His remarks were implicitly directed at Prime Minister David Cameron of Britain, who irritated his European Union colleagues at the summit meeting by vetoing proposed treaty changes in part because he felt they lacked safeguards for the future of the City, London’s financial district and a vital economic engine for Britain. Mr. Cameron’s actions left Britain isolated, and Mr. Westerwelle’s remarks suggested that the veto still would not insulate London from changes undertaken by other European Union members.
In an interview with the editorial board of The New York Times, Mr. Westerwelle also said the door was still open for Britain to join the new economic stability pact that Germany and all other European Union members are going ahead with regardless of Britain’s decision. “It is a standing invitation for Great Britain,” he said.
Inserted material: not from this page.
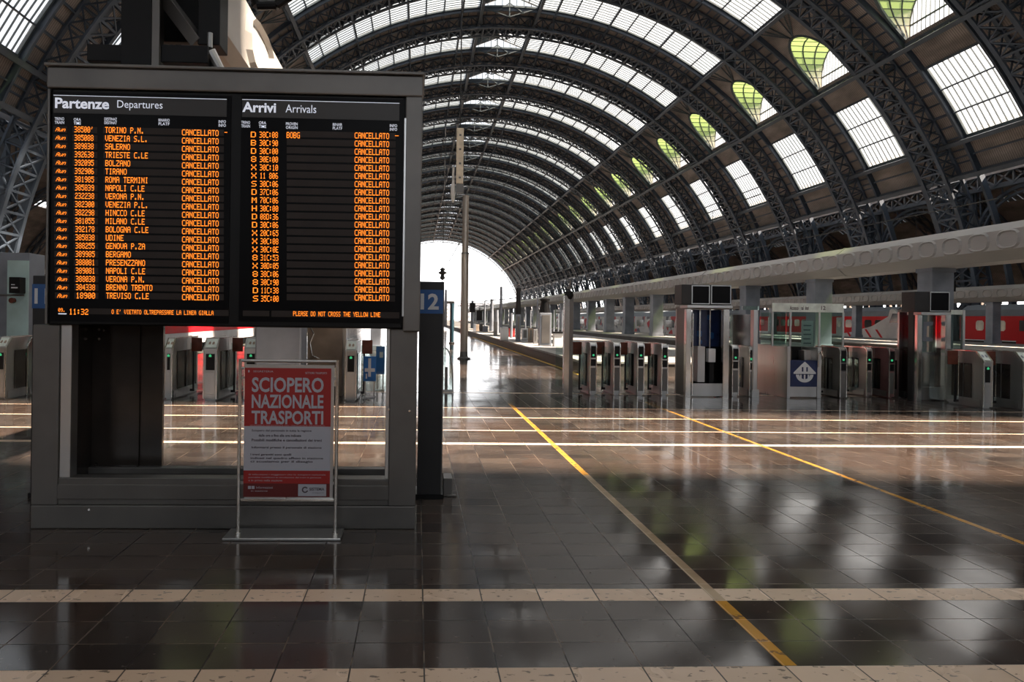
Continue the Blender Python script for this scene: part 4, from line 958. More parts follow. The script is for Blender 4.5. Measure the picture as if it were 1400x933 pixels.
mb.build('emblem', M['signwhite'], sg)
mb = MB()
for dx in (-.05, .05): mb.box(cxx+dx-.017, cxx+dx+.017, ya-.004, ya-.002, czz+.05, czz+.15)
mb.box(cxx-.2, cxx+.2, ya-.004, ya-.002, czz-.018, czz-.004); mb.build('emblem_gap', M['navy'], sg)
zh0, zh1 = zz_(427), zz_(415)
mb = MB(); hx0, hx1 = f(1056, 420), f(1153, 420); mb.box(hx0, hx1, Y-.02, Y+.02, zh0, zh1); h = mb.build('header', M['palepanel'], t, bevel=.003)
mb = MB(); 
for s, u0, u1 in (('Accesso', 1080, 1092), ('ai', 1096, 1099), ('binari', 1101, 1106), ('12', 1123, 1129)):
    a = rect(u0, u1, 418.5, 424, Y-.03); text(mb, s, a[0], a[1], a[2], a[3], Y-.023, .02)
mb.build('header_lettering', M['ink'], h)
for (u0, u1) in ((1056, 1079), (1082, 1119), (1121, 1152)):
    a = rect(u0, u1, 427, 474, Y); mb = MB(); mb.box(a[0], a[1], Y-.006, Y+.006, zc, zh0); mb.build('glass_panel', M['glassg'], t)
for u in (1056, 1080.5, 1120, 1152.5):
    a = rect(u-1, u+1, 427, 474, Y); mb = MB(); mb.box(a[0], a[1], Y-.015, Y+.015, zc, zh0); mb.build('mullion', M['steel'], t)
mb = MB(); mb.box(f(1033, 421), hx0, Y+.6, Y+.64, zh0+.04, zh1-.06); mb.build('header_arm', M['glassg'], t)
mb = MB(); mb.box(x0, x1, Y+1.3, Y+1.32, zc, zh0); mb.build('rear_glass', M['glassg'], t)
a = rect(1096, 1112, 439, 480, Y+.35); mb = MB(); mb.box(a[0], a[1], Y+.35, Y+.37, a[2]+.1, a[3]); nb = mb.build('white_notice', M['signwhite'], t)
mb = MB()
for i in range(5): mb.box(a[0]+.04, a[1]-.05-.02*(i % 2), Y+.347, Y+.35, a[3]-.12-i*.1, a[3]-.09-i*.1)
mb.build('notice_lines', M['column'], nb)
a = rect(1098, 1110, 479, 493, Y+.3); mb = MB(); mb.box(a[0], a[1], Y+.25, Y+.5, a[2], a[3]); mb.build('notice_stand', M['steel'], t, bevel=.01)
a = rect(1083, 1096, 474, 492, Y+.5); mb = MB(); mb.box(a[0], a[1], Y+.5, Y+.9, .6, a[3]); mb.build('dark_case', M['black'], t, bevel=.01)
a = rect(1118.5, 1123.5, 480, 502, Y-.05); mb = MB(); mb.path([(a[0]+.02, Y-.03, a[2]), (a[0]+.02, Y-.03, a[3]-.05), (a[1], Y-.03, a[3]), (a[1]+.03, Y-.03, a[3]-.1)], .014, 8); mb.build('hook_handle', M['bright_steel'], t)
# wide cabinet left of it, and pillar cabinets at px 1012-1035
YL = flr(1080, 544)[1]
a = rect(1078, 1082, 474, 545, YL); gl_ = gate(1076, 1080.5, 544.5, 474, 1.1, 'slim', 'broad steel cabinet along the left side of the glass enclosure', GR, paddle=False)
a = rect(1030, 1036, 424, 543, 14.9)
t = thing('gate_post', ((a[0]+a[1])/2, 15, 0), 'tall steel and glass post between the booth and the glass enclosure', 'post')
mb = MB(); mb.box(a[0], a[1], 14.9, 15.05, 0, a[3]); mb.build('post', M['steel'], t, bevel=.006); mb = MB(); mb.box(a[0]+.02, a[0]+.035, 15.05, 16.1, .05, a[3]-.1); mb.build('glass_side', M['glassg'], t)
mb = MB(); mb.box(a[0]-.03, a[1]+.03, 14.88, 15.07, .0, .16); mb.build('foot', M['steel'], t)
gate(1024, 1029, 543, 474, .9, 'slim', 'narrow steel gate cabinet just left of the tall post by the glass enclosure', GR, paddle=False)
# curved glass barrier by the 12 pillar
Y = flr(613, 536)[1]
t = thing('glass_barrier', (.7, Y, 0), 'curved glass barrier with steel rim beside the 12 pillar', 'glass barrier')
pts = [at(px, py, Y) for px, py in ((609, 476), (612, 478), (615.5, 486), (618, 498), (619, 512), (619, 533))]
mb = MB(); mb.path([(x, Y, z) for x, z in pts], .018, 8); mb.build('rim', M['steel'], t)
xl = at(601, 500, Y)[0]; mb = MB(); mb.prism([(xl, .05)]+[(xl, pts[0][1])]+pts[:-1]+[(pts[-1][0], .05)], 'y', Y-.006, Y+.006); mb.build('glass', M['glassc'], t)
a = rect(608, 612, 502, 536, Y); mb = MB(); mb.box(a[0], a[1], Y-.05, Y+.05, 0, a[3]); mb.build('post', M['dark_steel'], t); mb = MB(); mb.box(xl, pts[-1][0]+.02, Y-.06, Y+.06, 0, .05); mb.build('base', M['steel'], t)
# blue picture signs behind the opening
for (p0, p1, q0, q1, Y, lab) in ((497, 514, 487.5, 521.5, 14.2, 'blue floor sign with white figures, right of the black reader gate'), (514, 526, 474, 512, 15.6, 'blue sign further back with a white letter, by the frame')):
    a = rect(p0, p1, q0, q1, Y); t = thing('blue_sign', ((a[0]+a[1])/2, Y, 0), lab, 'sign')
    mb = MB(); mb.box(a[0], a[1], Y, Y+.03, a[2], a[3]); s = mb.build('sign_panel', mat('sign_blue_bright', (.015, .16, .50), .4), t, bevel=.003)
    mb = MB(); cxx, czz = (a[0]+a[1])/2, (a[2]+a[3])/2; w_, h_ = (a[1]-a[0]), (a[3]-a[2])
    if Y < 15: mb.box(cxx-w_*.12, cxx+w_*.10, Y-.004, Y, czz-h_*.32, czz+h_*.42); mb.box(cxx-w_*.4, cxx+w_*.42, Y-.005, Y-.001, czz-h_*.12, czz+h_*.02); mb.box(cxx-w_*.32, cxx-w_*.2, Y-.004, Y, czz-h_*.4, czz-h_*.2)
    else: mb.box(cxx-.02, cxx+.06, Y-.004, Y, czz+h_*.1, czz+h_*.3)
    mb.build('white_figure', M['signwhite'], s)
    mb = MB(); mb.box(a[0]+.02, a[0]+.05, Y+.01, Y+.03, 0, a[2]); mb.box(a[1]-.05, a[1]-.02, Y+.01, Y+.03, 0, a[2]); mb.box(a[0], a[1], Y-.15, Y+.15, 0, .02); mb.build('stand', M['steel'], t)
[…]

The idea of a financial transactions tax, a tiny levy that would be collected on trades of stocks, bonds and other types of securities and then used to help the economically disadvantaged, has attracted enormous interest in Europe. Nicknamed the Robin Hood tax, the proposal has been heralded as a novel approach for redistributing at least a small portion of the profits amassed by wealthy investors, a disparity that helped to energize the Occupy Wall Street movement. The proposed tax has an array of influential advocates, including the leaders of France and Germany, as well as philanthropists like George Soros and Bill Gates.
Mr. Westerwelle forcefully defended the outcome of the summit meeting in Brussels, which embraced Germany’s recipe of austerity and discipline for combating the economic crisis afflicting the euro zone’s troubled members — a crisis that has called into question the viability of the euro itself. Under the agreement, the euro zone’s 17 member governments will accept more oversight and control of national budgets, at the expense of their own sovereignty.
“From the German perspective, this is a debt crisis, not a growth crisis,” he said.
Asked about Western concerns that Iran may be close to building a nuclear weapon, despite Iranian denials, Mr. Westerwelle reiterated Germany’s position that a nuclear-armed Iran would be unacceptable. He also described the report issued last month by the International Atomic Energy Agency on Iran’s possible work on a weapon as “alarming.”
But he said it was premature to discuss new sanctions on Iran that would prohibit dealings with Iran’s central bank, saying that “sanctions only work well if many countries participate.”
He declined to discuss legislation approved by the United States Senate this month that would penalize foreign banks that engage in transactions with the Iran central bank by denying them access to the American market.